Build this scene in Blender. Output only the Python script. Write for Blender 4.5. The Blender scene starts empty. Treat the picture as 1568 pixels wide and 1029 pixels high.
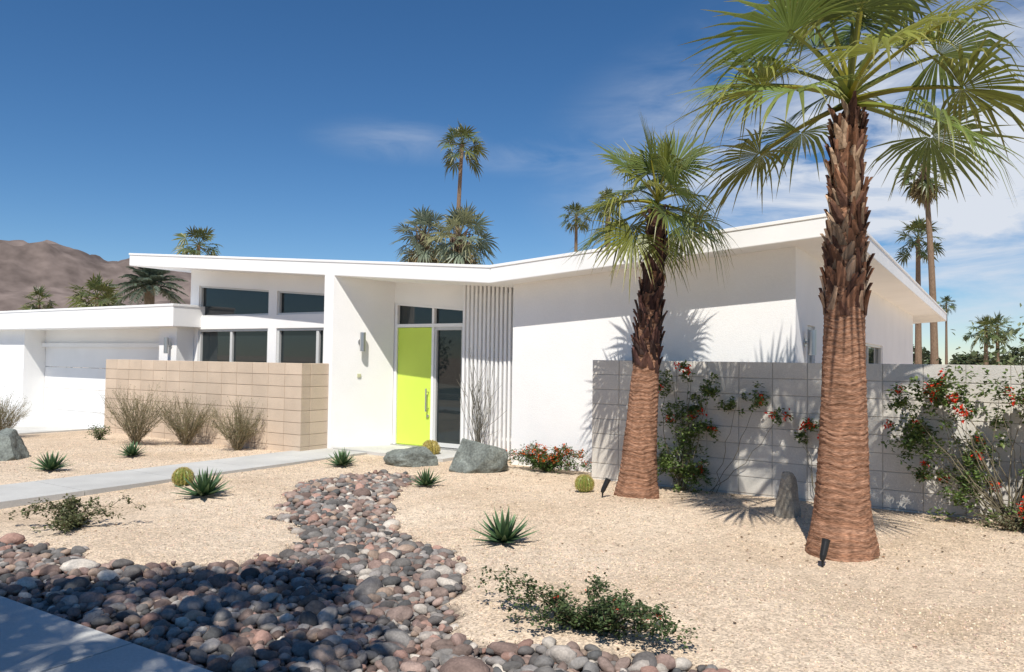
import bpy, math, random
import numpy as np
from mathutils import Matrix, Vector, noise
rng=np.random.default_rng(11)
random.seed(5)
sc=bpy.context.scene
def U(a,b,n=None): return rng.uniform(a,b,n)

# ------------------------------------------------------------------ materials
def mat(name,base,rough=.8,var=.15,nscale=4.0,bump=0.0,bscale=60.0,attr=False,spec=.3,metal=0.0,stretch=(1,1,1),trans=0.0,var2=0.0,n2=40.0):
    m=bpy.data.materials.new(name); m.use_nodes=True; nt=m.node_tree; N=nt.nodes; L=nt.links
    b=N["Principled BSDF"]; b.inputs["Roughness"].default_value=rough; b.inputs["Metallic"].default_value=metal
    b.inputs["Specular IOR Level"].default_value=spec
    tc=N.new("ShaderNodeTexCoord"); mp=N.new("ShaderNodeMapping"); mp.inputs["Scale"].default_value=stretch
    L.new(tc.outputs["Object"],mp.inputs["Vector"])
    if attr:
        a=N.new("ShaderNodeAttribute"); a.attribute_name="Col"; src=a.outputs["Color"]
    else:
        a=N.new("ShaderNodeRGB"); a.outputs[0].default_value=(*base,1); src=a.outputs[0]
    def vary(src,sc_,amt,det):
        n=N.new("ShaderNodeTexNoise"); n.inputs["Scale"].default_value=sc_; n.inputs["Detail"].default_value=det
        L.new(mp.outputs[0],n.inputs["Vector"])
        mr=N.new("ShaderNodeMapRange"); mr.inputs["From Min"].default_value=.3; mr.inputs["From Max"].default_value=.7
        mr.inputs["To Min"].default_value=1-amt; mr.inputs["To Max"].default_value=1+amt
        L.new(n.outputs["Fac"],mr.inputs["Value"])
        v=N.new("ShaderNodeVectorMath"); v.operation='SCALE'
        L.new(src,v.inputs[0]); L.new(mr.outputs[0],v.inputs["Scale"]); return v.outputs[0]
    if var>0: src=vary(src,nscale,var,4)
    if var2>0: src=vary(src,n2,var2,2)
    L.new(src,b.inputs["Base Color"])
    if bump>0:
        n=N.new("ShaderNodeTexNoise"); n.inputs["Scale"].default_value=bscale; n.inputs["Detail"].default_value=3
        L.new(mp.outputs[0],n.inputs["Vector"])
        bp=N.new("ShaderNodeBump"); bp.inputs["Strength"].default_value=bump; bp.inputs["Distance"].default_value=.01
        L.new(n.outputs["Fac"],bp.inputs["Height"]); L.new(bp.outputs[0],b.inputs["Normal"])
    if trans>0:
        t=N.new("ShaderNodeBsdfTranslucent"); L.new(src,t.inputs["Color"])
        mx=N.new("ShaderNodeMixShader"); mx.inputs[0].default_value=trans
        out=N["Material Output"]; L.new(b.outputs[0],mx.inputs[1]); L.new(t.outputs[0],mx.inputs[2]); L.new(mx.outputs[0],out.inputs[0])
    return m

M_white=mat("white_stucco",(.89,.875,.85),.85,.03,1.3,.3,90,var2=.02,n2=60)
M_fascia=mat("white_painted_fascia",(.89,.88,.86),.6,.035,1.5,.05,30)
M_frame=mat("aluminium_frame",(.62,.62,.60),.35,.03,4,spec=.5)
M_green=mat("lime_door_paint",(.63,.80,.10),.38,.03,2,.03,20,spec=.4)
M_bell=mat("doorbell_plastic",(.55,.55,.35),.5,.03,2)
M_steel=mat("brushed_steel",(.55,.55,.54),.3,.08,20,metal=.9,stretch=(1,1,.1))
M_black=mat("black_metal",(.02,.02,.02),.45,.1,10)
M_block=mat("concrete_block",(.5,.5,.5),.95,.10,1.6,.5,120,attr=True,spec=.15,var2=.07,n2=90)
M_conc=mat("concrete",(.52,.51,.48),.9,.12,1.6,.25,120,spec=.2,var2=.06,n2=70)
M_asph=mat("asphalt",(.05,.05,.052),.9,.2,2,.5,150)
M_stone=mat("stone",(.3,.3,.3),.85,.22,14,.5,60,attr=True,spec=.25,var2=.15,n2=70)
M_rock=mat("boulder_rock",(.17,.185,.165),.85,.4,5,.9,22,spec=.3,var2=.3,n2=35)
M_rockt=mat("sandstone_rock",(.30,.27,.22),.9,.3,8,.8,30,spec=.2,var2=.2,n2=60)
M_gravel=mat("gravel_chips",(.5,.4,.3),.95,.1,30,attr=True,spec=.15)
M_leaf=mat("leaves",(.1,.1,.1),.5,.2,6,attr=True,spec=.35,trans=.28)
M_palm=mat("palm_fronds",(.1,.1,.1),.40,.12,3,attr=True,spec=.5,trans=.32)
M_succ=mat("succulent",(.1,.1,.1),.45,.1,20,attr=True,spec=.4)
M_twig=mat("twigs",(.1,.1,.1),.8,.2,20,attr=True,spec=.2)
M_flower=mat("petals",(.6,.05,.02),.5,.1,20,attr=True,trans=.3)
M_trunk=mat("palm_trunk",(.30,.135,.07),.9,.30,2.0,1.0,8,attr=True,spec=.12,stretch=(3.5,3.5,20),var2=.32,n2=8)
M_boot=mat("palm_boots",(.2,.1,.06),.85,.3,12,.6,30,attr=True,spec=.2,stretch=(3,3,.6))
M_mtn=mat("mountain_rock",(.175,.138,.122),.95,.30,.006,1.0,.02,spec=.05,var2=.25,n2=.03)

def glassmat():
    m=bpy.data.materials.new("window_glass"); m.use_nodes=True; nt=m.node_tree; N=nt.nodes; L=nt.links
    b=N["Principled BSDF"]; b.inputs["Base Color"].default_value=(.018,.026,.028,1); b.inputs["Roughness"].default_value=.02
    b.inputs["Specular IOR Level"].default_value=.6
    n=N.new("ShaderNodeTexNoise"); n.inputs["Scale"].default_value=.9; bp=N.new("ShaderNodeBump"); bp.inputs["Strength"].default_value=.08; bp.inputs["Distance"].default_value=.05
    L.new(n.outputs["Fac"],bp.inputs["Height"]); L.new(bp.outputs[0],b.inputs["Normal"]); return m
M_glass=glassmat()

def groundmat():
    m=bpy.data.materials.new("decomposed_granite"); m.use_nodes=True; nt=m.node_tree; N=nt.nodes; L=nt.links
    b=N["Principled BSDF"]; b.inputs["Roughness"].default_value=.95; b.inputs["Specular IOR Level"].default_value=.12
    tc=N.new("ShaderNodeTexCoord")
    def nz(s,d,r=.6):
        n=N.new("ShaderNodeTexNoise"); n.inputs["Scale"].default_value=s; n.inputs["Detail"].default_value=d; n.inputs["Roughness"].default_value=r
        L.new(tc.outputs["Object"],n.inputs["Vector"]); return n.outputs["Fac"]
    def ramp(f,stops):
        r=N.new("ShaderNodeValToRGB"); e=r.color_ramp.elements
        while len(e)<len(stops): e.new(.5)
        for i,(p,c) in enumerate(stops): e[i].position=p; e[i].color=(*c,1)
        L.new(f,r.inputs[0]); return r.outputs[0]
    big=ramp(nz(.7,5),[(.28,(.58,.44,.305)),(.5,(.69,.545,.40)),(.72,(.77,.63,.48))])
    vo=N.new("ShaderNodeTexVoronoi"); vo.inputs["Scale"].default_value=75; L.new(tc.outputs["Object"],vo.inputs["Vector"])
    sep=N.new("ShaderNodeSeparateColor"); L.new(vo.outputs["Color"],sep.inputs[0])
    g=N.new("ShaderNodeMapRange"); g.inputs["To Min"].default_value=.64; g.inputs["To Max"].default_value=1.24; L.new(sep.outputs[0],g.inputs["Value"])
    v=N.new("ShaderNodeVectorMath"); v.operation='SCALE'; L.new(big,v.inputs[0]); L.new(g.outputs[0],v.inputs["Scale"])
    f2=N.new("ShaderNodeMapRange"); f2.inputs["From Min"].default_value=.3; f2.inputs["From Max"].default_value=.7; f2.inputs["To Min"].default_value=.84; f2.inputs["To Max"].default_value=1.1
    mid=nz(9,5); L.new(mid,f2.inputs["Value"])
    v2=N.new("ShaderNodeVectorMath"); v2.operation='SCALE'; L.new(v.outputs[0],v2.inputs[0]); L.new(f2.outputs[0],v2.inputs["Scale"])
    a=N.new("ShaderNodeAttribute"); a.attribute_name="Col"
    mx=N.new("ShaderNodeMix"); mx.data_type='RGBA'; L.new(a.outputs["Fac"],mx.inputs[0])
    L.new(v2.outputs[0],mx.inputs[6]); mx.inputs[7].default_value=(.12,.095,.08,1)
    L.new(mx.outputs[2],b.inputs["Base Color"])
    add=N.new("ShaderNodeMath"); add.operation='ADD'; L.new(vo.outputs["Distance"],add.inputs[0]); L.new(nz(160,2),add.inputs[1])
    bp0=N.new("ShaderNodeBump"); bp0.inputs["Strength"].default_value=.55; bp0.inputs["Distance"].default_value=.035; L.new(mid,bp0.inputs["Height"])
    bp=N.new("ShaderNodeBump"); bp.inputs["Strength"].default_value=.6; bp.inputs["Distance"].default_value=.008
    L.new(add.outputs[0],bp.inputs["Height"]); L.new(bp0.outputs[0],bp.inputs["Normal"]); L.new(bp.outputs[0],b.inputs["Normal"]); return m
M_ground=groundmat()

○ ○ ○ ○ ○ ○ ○

Do this: Write out again, exactly, the lines from the start of the listing up to the line containing "def U(a,b,n=None): return rng.uniform(a,b,n)", with both ends and without pictures.

Written solution:
Build this scene in Blender. Output only the Python script. Write for Blender 4.5. The Blender scene starts empty. Treat the picture as 1568 pixels wide and 1029 pixels high.
import bpy, math, random
import numpy as np
from mathutils import Matrix, Vector, noise
rng=np.random.default_rng(11)
random.seed(5)
sc=bpy.context.scene
def U(a,b,n=None): return rng.uniform(a,b,n)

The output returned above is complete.